Questa privazione fisica diviene un dolore esistenziale, che solo il sogno permette di combattere: " oh, sì, racconterei loro dellʼimpossibile di un mondo arabo nuovo, dove uomini e donne, avvinti in un abbraccio, volano nella danza via, senza più frontiere, tra loro, né paure ...
fiducia è il gioco nuovo da imparare.....
vanno, mettendo un piede avanti allʼaltro con gli occhi fissi al nuovo quasi inimmaginabile orizzonte, ignoto eppure privo di minacce".
Per lʼintellettuale Mernissi lʼharem è stata una realtà vissuta da bambina ma è anche una metafora di tutte le barriere che si vogliono mettere alle potenzialità delle donne, e degli uomini.
Il terzo filone, più che narrativo, è sociologico.
Lʼautrice descrive la vita dellʼharem e con essa i costumi della società marocchina tradizionale.
È una parte molto interessante per noi occidentali.
Emerge infatti una società nord africana e mussulmana per noi ignota: molto ricca culturalmente, tollerante ed aperta alle innovazioni di costumi e di valori.

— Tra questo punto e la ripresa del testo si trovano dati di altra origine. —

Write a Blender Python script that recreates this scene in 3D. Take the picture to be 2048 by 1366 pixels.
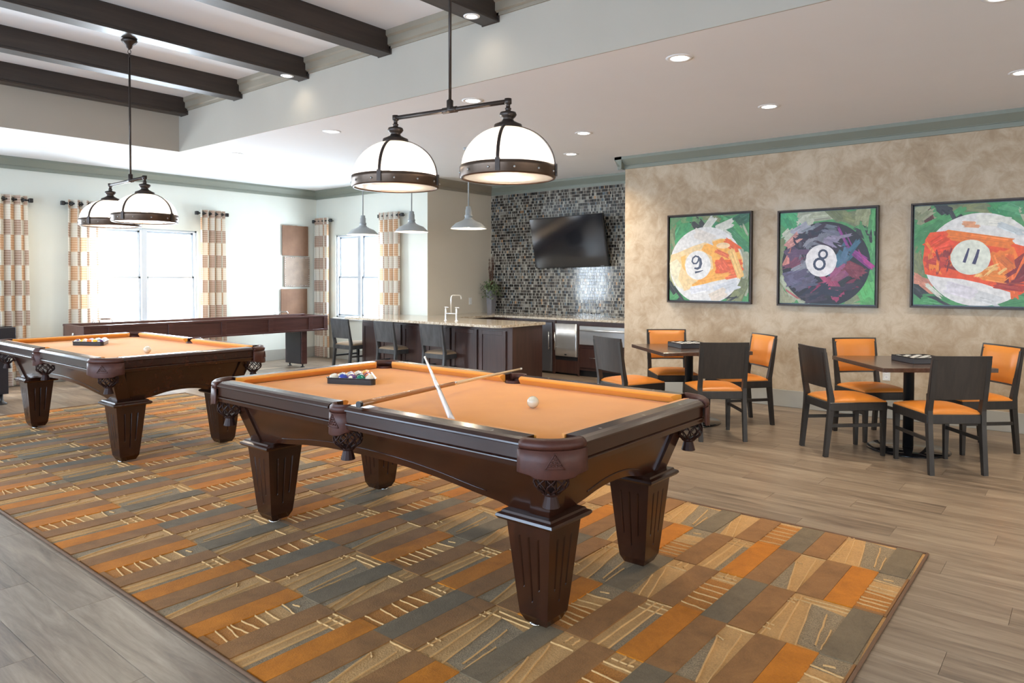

Si tratta di tre filoni narrativi, dove quello più spontaneo, lʼinfanzia di Fatema, è soffocato dagli altri due, nei quali la donna adulta prende il sopravvento.
È plausibile che una bambina ancora così piccola percepisca con tanta chiarezza filosofica il disagio e lʼaspirazione alla libertà delle donne dellʼharem ? O è Mernissi, che rilegge i personaggi e le vicende dellʼharem alla luce della sua consapevolezza di donna, adulta, intellettuale e impegnata politicamente ? Dʼaltra parte il filone narrativo legato alla condizione della donna è a sua volta oppresso dellʼevidente intento del libro di descrivere lʼharem e il mondo marocchino: operazione nella quale prevale la sociologa rispetto alla scrittrice.
La sovrapposizione di temi, le disgressioni sullʼemancipazione della donna e la prevalenza data allo studio della società rende la narrazione prolissa e ridondante, facendole perdere quella freschezza e ingenuità che talvolta traspaiono nelle vicende di Fatema bambina.
Lʼautrice non è riuscita a far emergere i temi politici e sociali dal romanzo, e quindi dalla narrazione immaginativa, affidandosi troppo spesso alla scrittura e allʼimpostazione tipica di un saggio.

Perché leggerlo ? È molto interessante sotto il profilo della conoscenza del mondo mussulmano.
In alcuni passaggi si sente una forte impronta poetica.